First, a history lesson: Movies with the designation “3” in the title simply aren’t good. None of them. But since money trumps quality in Hollywood, and plenty of suckers ponied up for Police Academy 3, the sequels kept coming. Then the studio marketing got crafty and started using the much classier “III”. Rocky III. Superman III. The Karate Kid III. Surprisingly, that helped a little, lifting the quality from execrable to mere dreck. However, naming movies like popes can’t disguise the sordid attempt to cash in on the waning popularity of a movie franchise.
Yet audiences still turn up for sequels, so budgets escalated in a vain pursuit of quality, and studios got the bright idea to shoot two movies at the same time. If you “set up” characters properly in one movie and build in a cliff-hanger, then the crowds will flock to see the resolution, they figured. Hogwash. Two part sequels are just bigger, noisier, and shallower spectacles. Usually, they start off by retro-fitting the main character with some brand-new emotional baggage that will then require state-of-the-art special effects to unravel. Then four to five hours later, they generally leave the characters right back where they ended the first film.
What a surprise, then to see that Pirates Of The Caribbean: At World’s End follows that template and still might be the most intelligent, nuanced, and politically resonant three-quel ever made. Certainly there isn’t a third installment of a film trilogy that even comes close. For the high-minded literati out there, take special note, because this might be the closest we’ll ever get to seeing a Pynchon novel get successfully filmed. (Except for occurring in the wrong century, At World’s End could be an excised subplot from Mason & Dixon.)
The stark opening sets the tone immediately.

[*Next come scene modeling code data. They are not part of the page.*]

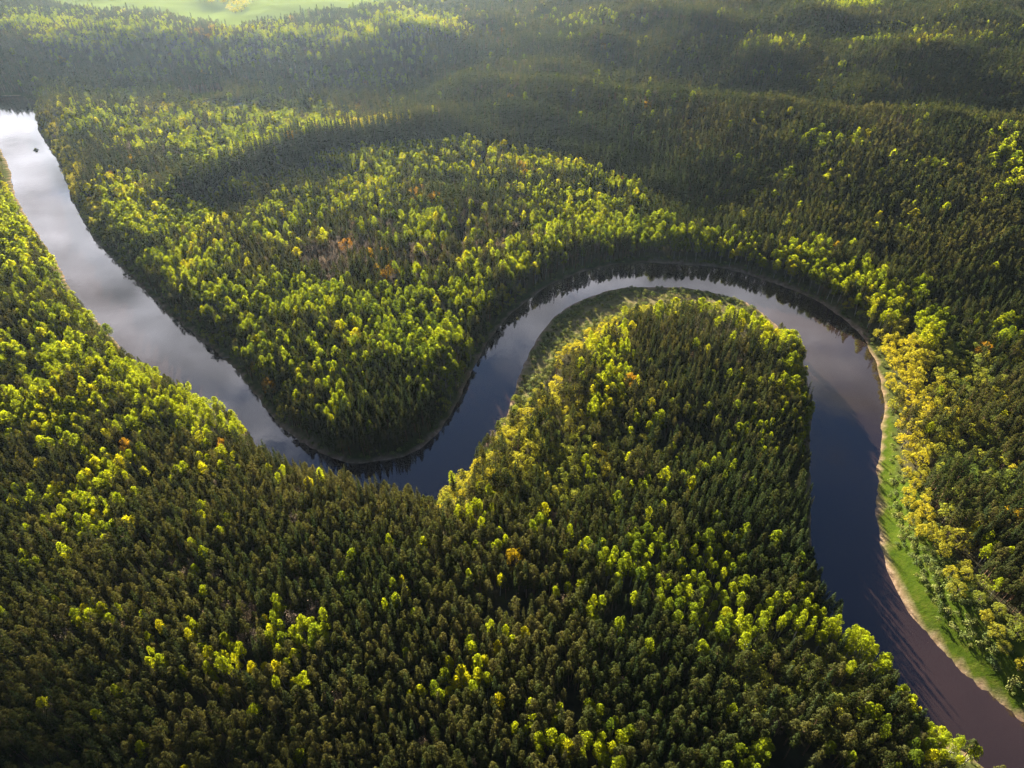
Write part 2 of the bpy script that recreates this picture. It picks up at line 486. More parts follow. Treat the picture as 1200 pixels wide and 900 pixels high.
NEAR_V = {'pine': 7, 'spruce': 6, 'birch': 7, 'willow': 6, 'maple': 4, 'bare': 4, 'bush': 5}
FAR_V = {'pine': 4, 'spruce': 4, 'birch': 4, 'willow': 4, 'maple': 2, 'bare': 3, 'bush': 3}
NAMES = {k: k + '_tree' for k in MAKERS}; NAMES['bush'] = 'willow_bush'
crown_me, trunk_me, whole = {}, {}, {}
for kind in MAKERS:
    crown_me[kind], trunk_me[kind], whole[kind] = [], [], []
    for lod in (False, True):
        for v in range((FAR_V if lod else NEAR_V)[kind]):
            cv, cq, tv, tq = build_kind(kind, v, lod)
            if not lod:
                crown_me[kind].append(mesh_from(kind + '_crown', cv, cq, [M[kind]]))
                trunk_me[kind].append(mesh_from(kind + '_trunk', tv, tq, [M[BARK[kind]]], smooth=True))
            V = np.vstack([cv, tv]); Q = np.vstack([cq, tq + len(cv)])
            whole[kind].append(mesh_from(kind + '_whole', V, Q, [M[kind], M[BARK[kind]]], np.r_[np.zeros(len(cq)), np.ones(len(tq))]))

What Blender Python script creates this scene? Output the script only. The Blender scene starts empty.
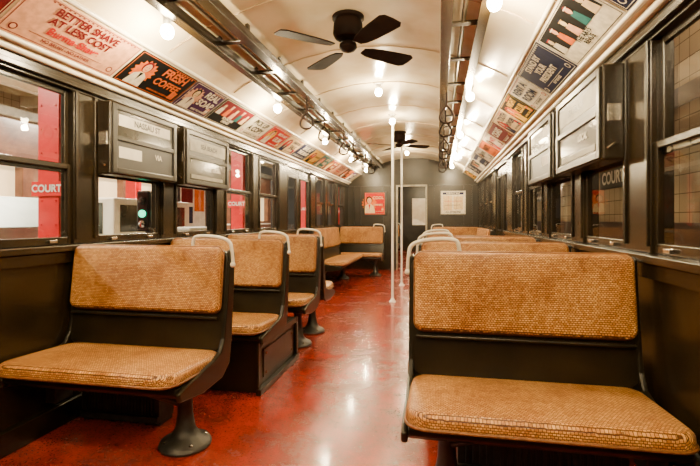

A noose hangs in stark relief under a grey sky, while underneath it bodies are unceremoniously piled up. In the background, a voice of authority is repealing the local Bill of Rights, citing the war on piracy to justify the vicious crackdown on liberty. There’s something oddly familiar about a business driven government cracking down on civil rights in the name of security. It could just be a coincidence, but these are some pointed jabs.
From there the scale of the film goes epic, tracing an elaborate sequence of double-crosses across some impossible landscapes. There are a number of vistas, all of which are computer enhanced, but are nonetheless breathtaking. Every location has a majestic sense of place that a lot of effect-driven spectacles lack. The effects work here feels nearly seamless, creating this world where magic hasn’t been mapped entirely out of existence and the wondrous still flickers in the margins.
Matching the landscapes is a plot so epic that the nearly three hour running time has very little slack. The deluge of alignments, double-crosses, and backstabbing is so Byzantine that you’d need a map to get a handle on it all. Following the specifics of individual betrayal is not what At World’s End is about. The heart of the film is power. Appropriately enough, it’s the heart of the ghost pirate Davy Jones which is the most powerful relic in the film. Whoever controls the ghastly Flying Dutchman can control the seas. Everyone in the film covets that power for a different end. Over the course of the film power will be bought, sold, lost, earned, negotiated for, abused, and betrayed. It’s the intricacies of those bargains that elevate the film. The pleasant surprise is that the script is willing to work hard to give every character something to strive for.
Through the entire trilogy, the “pirates” of Disney creation are not the raping and pillaging sort of pirate. If anything, piracy is a not a team sport, and more of a state of iconoclastic rebellion. Jack Sparrow is more fey than bloodthirsty. Geoffrey Rush has a blast with his resurrected Captain Barbossa, and his swaggering pirate dialect rolls out of his mouth with a giddy glee. The piracy here is more of a free-wheeling anarchy, while the malevolent corporate entity is the ruthless, butchering villain. Not that there’s any real life analogues to this situation at all – where rival groups are plunged into internecine conflict (not a civil war, mind you) at the instigation of a wealthy, remote imperial power – but there’s a clear demonstration that power without restraint or balance always destroys itself, and imperial power can never conquer with tyranny. Unusually heady subtext for a popcorn movie that has as much slapstick as it does drama.
It doesn’t qualify for masterpiece status, and might barely crack any “10 best of 2007” lists, but At World’s End should rank high on any “10 best achievements in 2007” lists. A fine distinction, but a necessary one. This is the kind of high-adventure epic that could only be attempted by the Hollywood studio system. More often than not, these bulked up spectacles choke on their own ambition, which makes it even more miraculous that Pirates is a well-balanced success. Will there be another sequel? Will Disney try to push their luck with a “IV”? As the vain Lord Cutler Beckett repeats, “It’s just good business.”